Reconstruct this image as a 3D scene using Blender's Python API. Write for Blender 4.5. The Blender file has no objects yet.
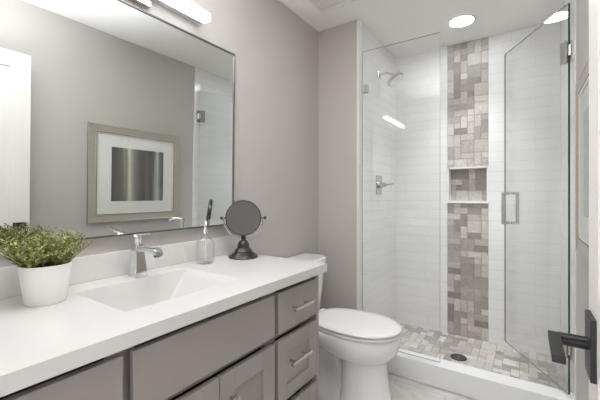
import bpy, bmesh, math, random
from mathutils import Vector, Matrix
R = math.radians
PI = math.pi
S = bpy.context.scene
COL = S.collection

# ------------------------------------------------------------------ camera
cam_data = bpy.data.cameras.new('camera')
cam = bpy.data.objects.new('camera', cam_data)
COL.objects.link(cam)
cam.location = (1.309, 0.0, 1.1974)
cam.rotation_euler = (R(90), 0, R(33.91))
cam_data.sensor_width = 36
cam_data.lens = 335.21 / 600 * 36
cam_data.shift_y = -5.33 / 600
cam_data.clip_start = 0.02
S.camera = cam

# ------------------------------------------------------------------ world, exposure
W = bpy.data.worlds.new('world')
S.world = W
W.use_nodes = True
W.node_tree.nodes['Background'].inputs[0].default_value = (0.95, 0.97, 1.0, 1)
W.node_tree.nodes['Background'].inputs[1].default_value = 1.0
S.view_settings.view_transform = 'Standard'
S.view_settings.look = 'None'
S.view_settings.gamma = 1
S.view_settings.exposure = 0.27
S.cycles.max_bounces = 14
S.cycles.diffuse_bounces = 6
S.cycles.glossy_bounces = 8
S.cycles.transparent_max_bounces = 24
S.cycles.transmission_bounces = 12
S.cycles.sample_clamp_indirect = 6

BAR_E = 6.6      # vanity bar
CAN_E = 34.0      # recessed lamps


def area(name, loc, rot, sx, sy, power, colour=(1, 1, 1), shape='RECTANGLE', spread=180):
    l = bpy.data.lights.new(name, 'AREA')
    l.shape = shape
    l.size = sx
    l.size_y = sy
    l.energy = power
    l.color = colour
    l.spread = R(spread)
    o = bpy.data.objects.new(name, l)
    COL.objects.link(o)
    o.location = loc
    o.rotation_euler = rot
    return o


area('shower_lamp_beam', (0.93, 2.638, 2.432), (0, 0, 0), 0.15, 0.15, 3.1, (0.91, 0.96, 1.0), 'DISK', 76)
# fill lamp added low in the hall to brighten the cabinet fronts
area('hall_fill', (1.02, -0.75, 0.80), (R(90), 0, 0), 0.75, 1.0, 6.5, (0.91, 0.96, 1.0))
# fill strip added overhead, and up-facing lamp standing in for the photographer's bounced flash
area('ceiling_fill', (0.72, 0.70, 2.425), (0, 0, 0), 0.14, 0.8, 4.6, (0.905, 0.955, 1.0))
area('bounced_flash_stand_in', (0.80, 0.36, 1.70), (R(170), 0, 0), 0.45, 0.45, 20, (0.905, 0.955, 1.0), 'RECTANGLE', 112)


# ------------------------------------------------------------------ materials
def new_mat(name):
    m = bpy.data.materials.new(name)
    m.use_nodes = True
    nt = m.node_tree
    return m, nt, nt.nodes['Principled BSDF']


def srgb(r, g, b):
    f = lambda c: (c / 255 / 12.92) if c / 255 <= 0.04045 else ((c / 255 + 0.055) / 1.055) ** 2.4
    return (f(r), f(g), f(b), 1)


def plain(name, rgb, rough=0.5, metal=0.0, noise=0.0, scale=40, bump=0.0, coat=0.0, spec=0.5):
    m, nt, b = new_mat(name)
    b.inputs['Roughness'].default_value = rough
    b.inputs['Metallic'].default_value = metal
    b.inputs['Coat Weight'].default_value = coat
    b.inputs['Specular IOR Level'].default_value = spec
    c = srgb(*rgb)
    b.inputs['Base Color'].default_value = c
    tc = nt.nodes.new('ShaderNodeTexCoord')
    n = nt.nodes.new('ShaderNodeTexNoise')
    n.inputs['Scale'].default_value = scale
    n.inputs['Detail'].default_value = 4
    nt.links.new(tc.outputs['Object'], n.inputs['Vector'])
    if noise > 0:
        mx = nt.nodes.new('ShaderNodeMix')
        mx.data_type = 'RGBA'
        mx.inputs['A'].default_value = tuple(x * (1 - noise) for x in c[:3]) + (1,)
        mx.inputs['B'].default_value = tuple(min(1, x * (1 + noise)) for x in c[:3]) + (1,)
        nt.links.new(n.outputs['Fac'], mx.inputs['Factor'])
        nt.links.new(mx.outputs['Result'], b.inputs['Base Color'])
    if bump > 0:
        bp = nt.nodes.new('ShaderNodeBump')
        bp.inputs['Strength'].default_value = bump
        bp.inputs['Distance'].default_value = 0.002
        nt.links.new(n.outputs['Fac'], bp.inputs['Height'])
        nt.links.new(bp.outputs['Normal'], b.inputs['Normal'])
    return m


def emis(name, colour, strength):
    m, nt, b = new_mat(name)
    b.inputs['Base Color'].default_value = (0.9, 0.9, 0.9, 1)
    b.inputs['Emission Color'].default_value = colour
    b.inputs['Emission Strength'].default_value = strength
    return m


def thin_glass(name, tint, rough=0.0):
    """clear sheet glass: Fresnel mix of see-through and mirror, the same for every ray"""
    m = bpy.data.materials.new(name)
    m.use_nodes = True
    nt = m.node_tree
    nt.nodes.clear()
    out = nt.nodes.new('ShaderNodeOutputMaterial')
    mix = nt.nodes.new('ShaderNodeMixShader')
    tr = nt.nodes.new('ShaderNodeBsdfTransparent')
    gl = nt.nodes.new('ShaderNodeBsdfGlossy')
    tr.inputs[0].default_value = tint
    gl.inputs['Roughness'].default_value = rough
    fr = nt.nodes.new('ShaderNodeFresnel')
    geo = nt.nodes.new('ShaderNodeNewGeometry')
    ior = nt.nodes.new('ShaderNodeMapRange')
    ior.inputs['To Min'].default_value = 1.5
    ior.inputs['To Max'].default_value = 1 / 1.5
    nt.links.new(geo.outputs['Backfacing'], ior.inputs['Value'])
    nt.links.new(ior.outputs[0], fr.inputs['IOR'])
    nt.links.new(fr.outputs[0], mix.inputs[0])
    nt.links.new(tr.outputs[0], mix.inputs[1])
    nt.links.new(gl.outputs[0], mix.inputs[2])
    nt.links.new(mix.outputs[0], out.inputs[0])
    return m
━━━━
> [Problem statement] Make an exact copy of the lines from the top of the material through the line with "CAN_E = 34.0", pictures excluded.

> [Task response]
Reconstruct this image as a 3D scene using Blender's Python API. Write for Blender 4.5. The Blender file has no objects yet.
import bpy, bmesh, math, random
from mathutils import Vector, Matrix
R = math.radians
PI = math.pi
S = bpy.context.scene
COL = S.collection

# ------------------------------------------------------------------ camera
cam_data = bpy.data.cameras.new('camera')
cam = bpy.data.objects.new('camera', cam_data)
COL.objects.link(cam)
cam.location = (1.309, 0.0, 1.1974)
cam.rotation_euler = (R(90), 0, R(33.91))
cam_data.sensor_width = 36
cam_data.lens = 335.21 / 600 * 36
cam_data.shift_y = -5.33 / 600
cam_data.clip_start = 0.02
S.camera = cam

# ------------------------------------------------------------------ world, exposure
W = bpy.data.worlds.new('world')
S.world = W
W.use_nodes = True
W.node_tree.nodes['Background'].inputs[0].default_value = (0.95, 0.97, 1.0, 1)
W.node_tree.nodes['Background'].inputs[1].default_value = 1.0
S.view_settings.view_transform = 'Standard'
S.view_settings.look = 'None'
S.view_settings.gamma = 1
S.view_settings.exposure = 0.27
S.cycles.max_bounces = 14
S.cycles.diffuse_bounces = 6
S.cycles.glossy_bounces = 8
S.cycles.transparent_max_bounces = 24
S.cycles.transmission_bounces = 12
S.cycles.sample_clamp_indirect = 6

BAR_E = 6.6      # vanity bar
CAN_E = 34.0      # recessed lamps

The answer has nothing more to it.